Опустилась ночь. Кругом пожарища, всполохи огня. Временами погружаюсь в дремотное состояние, я никак не мог поверить, что такое произошло со мной. Погиб друг.. Сгорел боевой самолет...

На рассвете похоронил Сашку. Отыскал сухое место для могилы, чтобы и в проливные дожди ее не заливало. И вот возле одинокого дерева на краю овсяного поля руками выбрал землю. Обмыл лицо Сашки. Поцеловал в холодный лоб. Закутал его голову в гимнастерку и засыпал.

"Прощай, боевой друг. Мало мы с тобой повоевали..."

Пока я прятал документы, свои и Демешкина, пока заряжал пистолеты, свой и Демешкина, пока завтракал молоком и хлебом, издалека катился, приближаясь, какой-то непонятный шум. Похоже было на то, что двигается колонна. Наша или немецкая?.. Подался к дороге. Меня скрывал подсолнечник, поэтому я считал себя в безопасности, но готовился к худшему.

Уже слышно было фырканье лошадей, скрип телег. Подумал: наверное наши. Немцы - те все на автомобилях, а у нас в стрелковых полках в основном - то гужевой транспорт, машин мало.

Ясно, наши. Тащат пулеметы. Артиллерийские орудия на конной тяге. А вдруг это переодетые немцы? Вон как идут организованно! Не похожи на отступающую часть. В газетах и по радио в первые месяцы войны часто сообщали о коварности, которую применяли немцы. Они переодевали целые подразделения врага в советскую военную форму. Раненых везут. Значит, наши.

Выбегаю:

- Братцы!

Два красноармейца тут же:

- Руки вверх!

А на мне гимнастерки нет, я в свитере. Поднял руки:

- Да свой я...

- Знаем таких.. "Свой"... Кому это ты тут свой?

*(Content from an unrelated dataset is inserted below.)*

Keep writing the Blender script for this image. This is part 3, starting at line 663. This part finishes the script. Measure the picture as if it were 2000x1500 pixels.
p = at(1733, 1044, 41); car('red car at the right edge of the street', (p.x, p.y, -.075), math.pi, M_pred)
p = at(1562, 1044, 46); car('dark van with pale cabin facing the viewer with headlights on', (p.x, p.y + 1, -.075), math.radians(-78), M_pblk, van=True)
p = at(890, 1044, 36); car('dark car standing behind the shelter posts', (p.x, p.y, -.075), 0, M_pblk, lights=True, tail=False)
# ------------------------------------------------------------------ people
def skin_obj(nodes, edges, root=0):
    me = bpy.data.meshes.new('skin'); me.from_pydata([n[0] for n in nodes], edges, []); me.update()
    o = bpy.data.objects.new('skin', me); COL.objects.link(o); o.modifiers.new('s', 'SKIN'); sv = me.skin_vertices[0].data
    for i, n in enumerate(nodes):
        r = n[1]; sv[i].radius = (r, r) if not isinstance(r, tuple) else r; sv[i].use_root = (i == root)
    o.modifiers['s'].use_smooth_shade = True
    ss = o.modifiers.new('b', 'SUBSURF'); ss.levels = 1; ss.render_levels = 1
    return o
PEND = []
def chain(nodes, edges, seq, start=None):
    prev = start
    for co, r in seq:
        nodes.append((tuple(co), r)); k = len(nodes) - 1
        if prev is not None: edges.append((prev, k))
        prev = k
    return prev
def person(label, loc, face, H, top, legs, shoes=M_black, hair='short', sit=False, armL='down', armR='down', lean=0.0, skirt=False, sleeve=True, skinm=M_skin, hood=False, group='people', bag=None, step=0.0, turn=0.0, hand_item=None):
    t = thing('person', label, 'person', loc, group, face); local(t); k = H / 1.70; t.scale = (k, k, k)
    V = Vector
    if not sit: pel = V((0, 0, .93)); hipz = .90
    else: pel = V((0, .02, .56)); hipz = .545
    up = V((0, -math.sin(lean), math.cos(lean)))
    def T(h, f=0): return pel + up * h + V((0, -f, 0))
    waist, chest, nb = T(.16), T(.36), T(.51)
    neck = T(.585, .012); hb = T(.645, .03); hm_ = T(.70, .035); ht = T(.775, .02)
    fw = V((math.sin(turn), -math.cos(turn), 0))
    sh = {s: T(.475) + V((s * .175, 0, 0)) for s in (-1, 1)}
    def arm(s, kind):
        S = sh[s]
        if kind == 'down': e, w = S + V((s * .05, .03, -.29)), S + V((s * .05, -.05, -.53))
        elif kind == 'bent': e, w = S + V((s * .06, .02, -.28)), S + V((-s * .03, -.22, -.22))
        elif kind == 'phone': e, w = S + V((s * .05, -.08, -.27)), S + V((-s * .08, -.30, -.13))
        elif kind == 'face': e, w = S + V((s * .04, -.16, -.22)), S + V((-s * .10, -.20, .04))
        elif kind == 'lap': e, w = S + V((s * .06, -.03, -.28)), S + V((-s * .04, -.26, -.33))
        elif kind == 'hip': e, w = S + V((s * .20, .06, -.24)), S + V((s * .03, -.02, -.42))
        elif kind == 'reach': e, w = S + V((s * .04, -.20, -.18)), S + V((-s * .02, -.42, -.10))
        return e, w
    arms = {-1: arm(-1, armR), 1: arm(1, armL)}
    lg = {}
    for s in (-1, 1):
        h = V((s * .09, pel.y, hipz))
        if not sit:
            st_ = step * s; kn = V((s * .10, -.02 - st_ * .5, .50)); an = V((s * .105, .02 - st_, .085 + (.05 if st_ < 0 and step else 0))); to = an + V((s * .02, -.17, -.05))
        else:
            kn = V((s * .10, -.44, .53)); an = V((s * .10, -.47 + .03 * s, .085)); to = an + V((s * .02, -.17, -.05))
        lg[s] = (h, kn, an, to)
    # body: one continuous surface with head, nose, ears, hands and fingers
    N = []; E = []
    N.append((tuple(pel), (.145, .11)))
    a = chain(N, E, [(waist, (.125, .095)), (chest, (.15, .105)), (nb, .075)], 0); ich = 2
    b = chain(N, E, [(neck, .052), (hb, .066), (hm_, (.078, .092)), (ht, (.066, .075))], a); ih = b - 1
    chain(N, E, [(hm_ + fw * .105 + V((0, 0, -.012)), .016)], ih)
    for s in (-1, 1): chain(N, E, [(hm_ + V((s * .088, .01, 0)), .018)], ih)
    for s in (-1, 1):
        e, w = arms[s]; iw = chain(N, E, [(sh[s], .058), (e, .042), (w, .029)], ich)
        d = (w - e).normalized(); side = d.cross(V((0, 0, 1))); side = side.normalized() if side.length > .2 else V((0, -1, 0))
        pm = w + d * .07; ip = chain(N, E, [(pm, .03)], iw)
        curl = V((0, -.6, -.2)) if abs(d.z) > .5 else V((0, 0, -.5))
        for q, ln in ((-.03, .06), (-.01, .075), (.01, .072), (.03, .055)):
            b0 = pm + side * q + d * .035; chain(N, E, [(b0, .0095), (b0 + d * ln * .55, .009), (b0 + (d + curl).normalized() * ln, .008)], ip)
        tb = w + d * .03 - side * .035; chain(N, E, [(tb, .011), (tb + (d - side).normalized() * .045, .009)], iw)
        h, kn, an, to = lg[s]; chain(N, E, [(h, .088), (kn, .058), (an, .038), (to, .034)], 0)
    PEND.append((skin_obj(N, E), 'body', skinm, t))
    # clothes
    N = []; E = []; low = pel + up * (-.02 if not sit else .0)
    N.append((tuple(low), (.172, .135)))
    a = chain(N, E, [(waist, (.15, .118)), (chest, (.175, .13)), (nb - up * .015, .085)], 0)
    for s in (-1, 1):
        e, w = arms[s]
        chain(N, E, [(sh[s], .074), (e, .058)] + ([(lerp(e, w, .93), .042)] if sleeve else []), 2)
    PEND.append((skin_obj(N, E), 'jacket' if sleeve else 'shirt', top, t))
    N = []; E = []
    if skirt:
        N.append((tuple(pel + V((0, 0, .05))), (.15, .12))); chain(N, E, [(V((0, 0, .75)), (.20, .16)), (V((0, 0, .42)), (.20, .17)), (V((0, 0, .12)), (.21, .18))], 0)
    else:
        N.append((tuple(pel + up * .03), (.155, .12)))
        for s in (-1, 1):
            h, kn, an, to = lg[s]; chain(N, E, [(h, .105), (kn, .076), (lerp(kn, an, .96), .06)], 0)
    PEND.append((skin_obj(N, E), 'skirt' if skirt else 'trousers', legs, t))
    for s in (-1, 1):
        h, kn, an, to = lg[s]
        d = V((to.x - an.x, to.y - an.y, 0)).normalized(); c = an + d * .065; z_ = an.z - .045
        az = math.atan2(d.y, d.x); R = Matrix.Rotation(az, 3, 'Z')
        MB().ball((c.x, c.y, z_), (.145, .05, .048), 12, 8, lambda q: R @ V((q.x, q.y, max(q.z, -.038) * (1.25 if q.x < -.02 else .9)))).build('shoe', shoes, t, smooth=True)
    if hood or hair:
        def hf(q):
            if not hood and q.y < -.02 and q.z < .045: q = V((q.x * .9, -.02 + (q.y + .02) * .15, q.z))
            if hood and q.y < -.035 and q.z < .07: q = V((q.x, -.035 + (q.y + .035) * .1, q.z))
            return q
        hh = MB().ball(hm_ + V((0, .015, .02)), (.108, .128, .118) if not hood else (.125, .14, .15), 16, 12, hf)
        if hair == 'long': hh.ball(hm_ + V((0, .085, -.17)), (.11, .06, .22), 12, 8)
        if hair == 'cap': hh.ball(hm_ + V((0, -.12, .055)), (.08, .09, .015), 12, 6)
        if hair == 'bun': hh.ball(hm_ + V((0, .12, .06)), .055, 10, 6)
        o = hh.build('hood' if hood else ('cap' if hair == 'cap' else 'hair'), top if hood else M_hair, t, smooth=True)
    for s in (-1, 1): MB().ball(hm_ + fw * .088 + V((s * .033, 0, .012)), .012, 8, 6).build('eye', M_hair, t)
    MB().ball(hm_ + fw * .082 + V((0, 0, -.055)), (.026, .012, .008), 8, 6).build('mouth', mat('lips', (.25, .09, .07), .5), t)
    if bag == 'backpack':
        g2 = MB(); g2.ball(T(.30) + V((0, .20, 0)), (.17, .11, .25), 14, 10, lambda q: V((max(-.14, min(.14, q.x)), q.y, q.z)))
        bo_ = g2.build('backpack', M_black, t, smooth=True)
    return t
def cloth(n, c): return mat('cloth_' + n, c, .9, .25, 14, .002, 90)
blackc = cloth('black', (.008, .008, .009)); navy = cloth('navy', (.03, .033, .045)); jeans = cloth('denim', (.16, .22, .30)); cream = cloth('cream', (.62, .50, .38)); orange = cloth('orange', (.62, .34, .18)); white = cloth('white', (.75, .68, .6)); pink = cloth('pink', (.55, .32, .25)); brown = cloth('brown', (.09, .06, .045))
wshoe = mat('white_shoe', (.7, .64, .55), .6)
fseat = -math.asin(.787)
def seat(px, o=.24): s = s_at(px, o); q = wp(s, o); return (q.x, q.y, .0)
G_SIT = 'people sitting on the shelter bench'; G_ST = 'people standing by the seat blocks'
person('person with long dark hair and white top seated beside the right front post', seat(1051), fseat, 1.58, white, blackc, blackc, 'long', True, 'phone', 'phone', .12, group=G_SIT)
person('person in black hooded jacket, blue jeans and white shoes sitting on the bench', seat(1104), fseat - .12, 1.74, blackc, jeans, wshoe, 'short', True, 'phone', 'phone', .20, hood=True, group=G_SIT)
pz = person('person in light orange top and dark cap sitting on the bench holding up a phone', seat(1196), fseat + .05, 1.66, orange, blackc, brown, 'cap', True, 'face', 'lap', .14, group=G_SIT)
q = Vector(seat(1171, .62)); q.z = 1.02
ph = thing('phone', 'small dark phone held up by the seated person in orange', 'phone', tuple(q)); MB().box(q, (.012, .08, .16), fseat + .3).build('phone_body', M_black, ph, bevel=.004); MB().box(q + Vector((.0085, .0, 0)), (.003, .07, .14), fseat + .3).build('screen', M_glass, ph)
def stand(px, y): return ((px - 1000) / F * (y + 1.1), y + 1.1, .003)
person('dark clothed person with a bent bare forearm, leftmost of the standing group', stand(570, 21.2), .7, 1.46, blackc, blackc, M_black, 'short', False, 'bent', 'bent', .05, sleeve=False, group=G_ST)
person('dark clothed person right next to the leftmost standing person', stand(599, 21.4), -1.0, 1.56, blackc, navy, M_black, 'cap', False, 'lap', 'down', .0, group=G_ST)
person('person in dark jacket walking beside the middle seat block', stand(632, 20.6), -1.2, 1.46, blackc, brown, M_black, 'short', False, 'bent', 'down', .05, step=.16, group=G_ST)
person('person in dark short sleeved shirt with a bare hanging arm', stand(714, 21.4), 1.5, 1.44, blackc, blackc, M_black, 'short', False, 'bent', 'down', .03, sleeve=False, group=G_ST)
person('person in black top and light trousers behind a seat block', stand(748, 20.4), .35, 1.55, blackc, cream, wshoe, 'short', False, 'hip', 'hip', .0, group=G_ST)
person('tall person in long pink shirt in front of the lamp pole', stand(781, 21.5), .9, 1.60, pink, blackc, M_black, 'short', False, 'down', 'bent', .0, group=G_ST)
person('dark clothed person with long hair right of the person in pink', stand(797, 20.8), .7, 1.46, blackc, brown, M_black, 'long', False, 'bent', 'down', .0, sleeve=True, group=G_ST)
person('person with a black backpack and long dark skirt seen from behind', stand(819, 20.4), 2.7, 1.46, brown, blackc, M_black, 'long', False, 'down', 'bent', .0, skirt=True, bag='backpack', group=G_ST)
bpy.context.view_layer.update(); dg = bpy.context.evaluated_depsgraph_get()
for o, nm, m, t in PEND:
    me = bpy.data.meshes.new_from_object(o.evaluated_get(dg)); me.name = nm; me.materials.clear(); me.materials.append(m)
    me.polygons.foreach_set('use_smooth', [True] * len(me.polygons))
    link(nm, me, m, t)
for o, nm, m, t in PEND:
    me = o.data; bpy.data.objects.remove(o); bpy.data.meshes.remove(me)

И повели меня к командиру - майору с орденом Красного Знамени. Тот со мной охотно согласился:

- Ну, конечно, наш человек. И документы имеются ?

Разуваюсь. Достаю из сапога кандидатскую карточку ( в сентябре 1939года меня приняли кандидатом в члены партии) и удостоверение личности. Командир внимательно изучает мои документы. Мне кажется, что чересчур пристально и медленно. Затем возвращает их мне и задает несколько вопросов. После чего говорит:

- Самолетов у меня, братец, нет. А воевать надо всем. Автоматом владеешь?

- Пистолетом...

- Пистолет это не оружие. А винтовкой?

- Владею.

- Получишь винтовку.

- Дайте автомат, научусь как-нибудь.

- Как-нибудь не стоит. У меня их немного.

Командир 189 полка 162 стрелковой дивизии майор Загорский, оказывается, связи ни с дивизией, ни с корпусом не имеет. И ведет свой полк... на запад. Немцы продвигаются на восток, а он со своим полком - на запад!

- Может быть, вы не знаете... Они же Днестр перешли!

- Знаю, у меня разведка.

- Так куда же вы?..

- Куда? Куда предназначено. Приказ, братец.

- За вчерашнее число.

- Устарел, считаешь? Наверное, устарел. А как убедиться?

И продолжал вести свой полк на запад. Наша колонна растянулась верст на десять.

В четырех - пяти километрах по шляху параллельно этому гитлеровцы шли вглубь советской территории...

К вечеру, убедившись, что приказ невыполним, майор дал колонне команду развернуться и двигаться в обратном направлении. Пять дней мы блуждали по тылам немцев. В бои старались не ввязываться, но столкновения с врагом были. Тогда я впервые увидел живых немцев - пленных. Надменные, наглые, чувствовали они себя, конечно, завоевателями.

Майор Загорский, успел я узнать, воевал в Испании, за что и был награжден орденом. Он прекрасно организовал разведку. Необдуманно и в суете ничего не делал. Меня, признаюсь, даже смущали и обескураживали его спокойствие и невозмутимость. Бомбы рвутся - самолеты нет-нет да появлялись, от этих налетов полк нес потери, - пули свистят, а он сидит себе и, не повышая голоса, подает команды. Бойцам и страшно за своего командира, и гордятся они им.

На пятый день, когда после ночного марша полк расположился на привал и я незаметно задремал, слышу кричат:

- Летчик!..

Ни по фамилии, ни по имени, ни по званию меня никто не знал. "Летчик" - и все тут.

- ...Майор тебя требует.

Иду. Докладываю по-военному. Оказывается связь с дивизией восстановлена.

В штаб уходит машина, и меня отправляют с ней.